** Problem details **
Word for word, quote all of the material, omitting the pictures.

** Information shown **
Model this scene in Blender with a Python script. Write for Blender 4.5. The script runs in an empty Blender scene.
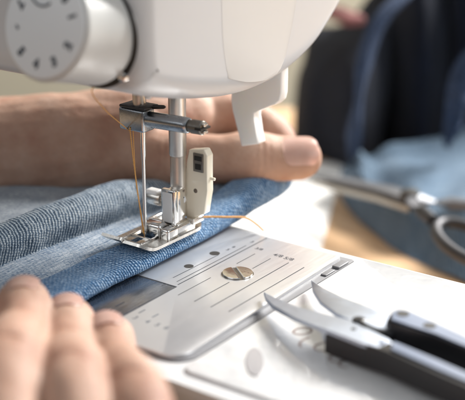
import bpy, bmesh, math, random
import numpy as np
from mathutils import Vector, Matrix, noise
random.seed(4)
MM = 0.001
S = bpy.context.scene
COL = S.collection
rad = math.radians
PI = math.pi

# ------------------------------------------------------------------ helpers
def tag(o, label=None, cat=None, group=None, kind=None):
    if label: o['label'] = label
    if cat: o['category'] = cat
    if group: o['group'] = group
    if kind: o['kind'] = kind
    return o

def thing(name, label, cat, loc=(0, 0, 0), group=None):
    o = bpy.data.objects.new(name, None)
    COL.objects.link(o)
    o.location = Vector(loc) * MM
    o.empty_display_size = 0.01
    return tag(o, label, cat, group)

def root_loc(p):
    v = Vector((0, 0, 0))
    while p is not None:
        v += p.location
        p = p.parent
    return v

def finish(me, smooth=True, ang=35):
    if smooth:
        me.shade_smooth()
        if ang: me.set_sharp_from_angle(angle=rad(ang))

def obj(name, bm, mat, parent=None, smooth=True, ang=35, label=None):
    """bm is in world millimetres; becomes one mesh object in metres under parent"""
    off = root_loc(parent)
    bmesh.ops.recalc_face_normals(bm, faces=bm.faces[:])
    for v in bm.verts:
        v.co = v.co * MM - off
    me = bpy.data.meshes.new(name)
    bm.to_mesh(me); bm.free()
    finish(me, smooth, ang)
    o = bpy.data.objects.new(name, me)
    if mat: me.materials.append(mat)
    COL.objects.link(o)
    o.parent = parent
    if label: o['label'] = label
    return o

def box(bm, lo, hi, bev=0.0, seg=3, M=None):
    r = bmesh.ops.create_cube(bm, size=1.0)
    vs = r['verts']
    lo = Vector(lo); hi = Vector(hi)
    for v in vs:
        v.co = Vector([lo[i] + (v.co[i] + .5) * (hi[i] - lo[i]) for i in range(3)])
    if bev > 0:
        es = list({e for v in vs for e in v.link_edges})
        r = bmesh.ops.bevel(bm, geom=es, offset=bev, segments=seg, profile=.5, affect='EDGES')
        vs = list({v for v in r['verts']} | {v for v in vs if v.is_valid})
    if M is not None:
        for v in vs: v.co = M @ v.co
    return vs

def frame(d):
    d = Vector(d).normalized()
    a = Vector((0, 0, 1)) if abs(d.z) < .9 else Vector((1, 0, 0))
    x = d.cross(a).normalized(); y = x.cross(d).normalized()
    return x, y, d

def lathe(bm, p, d, prof, seg=48, caps=True):
    """prof: list of (distance along d, radius)"""
    p = Vector(p); x, y, d = frame(d)
    rings = []
    for t, r in prof:
        rings.append([bm.verts.new(p + d * t + (x * math.cos(2*PI*i/seg) + y * math.sin(2*PI*i/seg)) * max(r, 1e-3)) for i in range(seg)])
    for a, b in zip(rings, rings[1:]):
        for i in range(seg):
            bm.faces.new((a[i], a[(i+1) % seg], b[(i+1) % seg], b[i]))
    if caps:
        bm.faces.new(rings[0][::-1]); bm.faces.new(rings[-1])

def prism(bm, pts, z0, z1, bev=0, seg=2, zf=None):
    """extruded outline; zf(x,y) optional extra height"""
    lo = [bm.verts.new((x, y, z0)) for x, y in pts]
    hi = [bm.verts.new((x, y, z1)) for x, y in pts]
    n = len(pts)
    bm.faces.new(lo[::-1]); top = bm.faces.new(hi)
    for i in range(n):
        bm.faces.new((lo[i], lo[(i+1) % n], hi[(i+1) % n], hi[i]))
    if bev:
        es = [e for e in top.edges]
        bmesh.ops.bevel(bm, geom=es, offset=bev, segments=seg, profile=.5, affect='EDGES')
    if zf:
        for v in bm.verts: v.co.z += zf(v.co.x, v.co.y)

def cr(pts, n):
    """Catmull-Rom through pts (tuples of any length), n samples per span"""
    P = [np.array(p, float) for p in pts]
    P = [2*P[0]-P[1]] + P + [2*P[-1]-P[-2]]
    out = []
    for i in range(1, len(P)-2):
        for k in range(n):
            t = k/n
            a, b, c, d = P[i-1], P[i], P[i+1], P[i+2]
            out.append(.5*((2*b)+(-a+c)*t+(2*a-5*b+4*c-d)*t*t+(-a+3*b-3*c+d)*t**3))
    out.append(P[-2])
    return out

def tube(bm, path, seg=10, ends=True):
    """path: (x,y,z,r)"""
    rings = []
    px = None
    for i, q in enumerate(path):
        a = path[max(i-1, 0)]; b = path[min(i+1, len(path)-1)]
        d = Vector((b[0]-a[0], b[1]-a[1], b[2]-a[2])).normalized()
        if px is None: x, y, _ = frame(d)
        else:
            x = (px - d * px.dot(d)).normalized(); y = d.cross(x)
        px = x
        p = Vector(q[:3]); r = q[3]
        rings.append([bm.verts.new(p + (x*math.cos(2*PI*k/seg) + y*math.sin(2*PI*k/seg))*r) for k in range(seg)])
    for a, b in zip(rings, rings[1:]):
        for i in range(seg): bm.faces.new((a[i], a[(i+1) % seg], b[(i+1) % seg], b[i]))
    if ends:
        bm.faces.new(rings[0][::-1]); bm.faces.new(rings[-1])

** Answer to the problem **
Model this scene in Blender with a Python script. Write for Blender 4.5. The script runs in an empty Blender scene.
import bpy, bmesh, math, random
import numpy as np
from mathutils import Vector, Matrix, noise
random.seed(4)
MM = 0.001
S = bpy.context.scene
COL = S.collection
rad = math.radians
PI = math.pi

# ------------------------------------------------------------------ helpers
def tag(o, label=None, cat=None, group=None, kind=None):
    if label: o['label'] = label
    if cat: o['category'] = cat
    if group: o['group'] = group
    if kind: o['kind'] = kind
    return o

def thing(name, label, cat, loc=(0, 0, 0), group=None):
    o = bpy.data.objects.new(name, None)
    COL.objects.link(o)
    o.location = Vector(loc) * MM
    o.empty_display_size = 0.01
    return tag(o, label, cat, group)

def root_loc(p):
    v = Vector((0, 0, 0))
    while p is not None:
        v += p.location
        p = p.parent
    return v

def finish(me, smooth=True, ang=35):
    if smooth:
        me.shade_smooth()
        if ang: me.set_sharp_from_angle(angle=rad(ang))

def obj(name, bm, mat, parent=None, smooth=True, ang=35, label=None):
    """bm is in world millimetres; becomes one mesh object in metres under parent"""
    off = root_loc(parent)
    bmesh.ops.recalc_face_normals(bm, faces=bm.faces[:])
    for v in bm.verts:
        v.co = v.co * MM - off
    me = bpy.data.meshes.new(name)
    bm.to_mesh(me); bm.free()
    finish(me, smooth, ang)
    o = bpy.data.objects.new(name, me)
    if mat: me.materials.append(mat)
    COL.objects.link(o)
    o.parent = parent
    if label: o['label'] = label
    return o

def box(bm, lo, hi, bev=0.0, seg=3, M=None):
    r = bmesh.ops.create_cube(bm, size=1.0)
    vs = r['verts']
    lo = Vector(lo); hi = Vector(hi)
    for v in vs:
        v.co = Vector([lo[i] + (v.co[i] + .5) * (hi[i] - lo[i]) for i in range(3)])
    if bev > 0:
        es = list({e for v in vs for e in v.link_edges})
        r = bmesh.ops.bevel(bm, geom=es, offset=bev, segments=seg, profile=.5, affect='EDGES')
        vs = list({v for v in r['verts']} | {v for v in vs if v.is_valid})
    if M is not None:
        for v in vs: v.co = M @ v.co
    return vs

def frame(d):
    d = Vector(d).normalized()
    a = Vector((0, 0, 1)) if abs(d.z) < .9 else Vector((1, 0, 0))
    x = d.cross(a).normalized(); y = x.cross(d).normalized()
    return x, y, d

def lathe(bm, p, d, prof, seg=48, caps=True):
    """prof: list of (distance along d, radius)"""
    p = Vector(p); x, y, d = frame(d)
    rings = []
    for t, r in prof:
        rings.append([bm.verts.new(p + d * t + (x * math.cos(2*PI*i/seg) + y * math.sin(2*PI*i/seg)) * max(r, 1e-3)) for i in range(seg)])
    for a, b in zip(rings, rings[1:]):
        for i in range(seg):
            bm.faces.new((a[i], a[(i+1) % seg], b[(i+1) % seg], b[i]))
    if caps:
        bm.faces.new(rings[0][::-1]); bm.faces.new(rings[-1])

def prism(bm, pts, z0, z1, bev=0, seg=2, zf=None):
    """extruded outline; zf(x,y) optional extra height"""
    lo = [bm.verts.new((x, y, z0)) for x, y in pts]
    hi = [bm.verts.new((x, y, z1)) for x, y in pts]
    n = len(pts)
    bm.faces.new(lo[::-1]); top = bm.faces.new(hi)
    for i in range(n):
        bm.faces.new((lo[i], lo[(i+1) % n], hi[(i+1) % n], hi[i]))
    if bev:
        es = [e for e in top.edges]
        bmesh.ops.bevel(bm, geom=es, offset=bev, segments=seg, profile=.5, affect='EDGES')
    if zf:
        for v in bm.verts: v.co.z += zf(v.co.x, v.co.y)

def cr(pts, n):
    """Catmull-Rom through pts (tuples of any length), n samples per span"""
    P = [np.array(p, float) for p in pts]
    P = [2*P[0]-P[1]] + P + [2*P[-1]-P[-2]]
    out = []
    for i in range(1, len(P)-2):
        for k in range(n):
            t = k/n
            a, b, c, d = P[i-1], P[i], P[i+1], P[i+2]
            out.append(.5*((2*b)+(-a+c)*t+(2*a-5*b+4*c-d)*t*t+(-a+3*b-3*c+d)*t**3))
    out.append(P[-2])
    return out

def tube(bm, path, seg=10, ends=True):
    """path: (x,y,z,r)"""
    rings = []
    px = None
    for i, q in enumerate(path):
        a = path[max(i-1, 0)]; b = path[min(i+1, len(path)-1)]
        d = Vector((b[0]-a[0], b[1]-a[1], b[2]-a[2])).normalized()
        if px is None: x, y, _ = frame(d)
        else:
            x = (px - d * px.dot(d)).normalized(); y = d.cross(x)
        px = x
        p = Vector(q[:3]); r = q[3]
        rings.append([bm.verts.new(p + (x*math.cos(2*PI*k/seg) + y*math.sin(2*PI*k/seg))*r) for k in range(seg)])
    for a, b in zip(rings, rings[1:]):
        for i in range(seg): bm.faces.new((a[i], a[(i+1) % seg], b[(i+1) % seg], b[i]))
    if ends:
        bm.faces.new(rings[0][::-1]); bm.faces.new(rings[-1])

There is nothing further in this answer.